While Tuhoronuku initially did not accept the recommendations in the report, it later did and a transition group of members from Tuhoronuku and Te Kotahitanga was established.

Since then, three transition group meetings have been held and none have been attended by Tuhoronuku.

However, following Friday's meeting, Tuhoronuku said it would attend the meeting scheduled for January 13, which Mr Finlayson would also attend.

Mr Sadler said the group had not attended the previous meetings as he said Tuhoronuku and Te Kotahitanga were not on an even playing field.

"The Crown expected us to accept the Maranga Mai report in its entirety but allowed Te Kotahitanga to accept the report in principle. That will part of the discussion next month."
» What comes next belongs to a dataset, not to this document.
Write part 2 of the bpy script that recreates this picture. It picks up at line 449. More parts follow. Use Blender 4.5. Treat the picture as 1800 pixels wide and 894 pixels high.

Te Kotahitanga co-chairman Pita Tipene said that given Tuhoronuku had missed three of the transition meetings, he was pleased it had decided to come to the table for the meeting on January 13.

"We always knew there was a meeting on January 13 - what we never know is whether Tuhoronuku would be there.


"I was not in the room [at the meeting between Tuhoronuku and Mr Finlayson] but whatever they have discussed they have now agreed to attend the fourth."

Mr Tipene said Mr Sadler's reason to not attend the meetings was a "cop out".

He said he hoped in April/May next year there would be a transition to Maranga Mai and Tuhoronuku would be "left to disappear".

A timeline for implementing recommendations in Maranga Mai will be established at next month's meeting.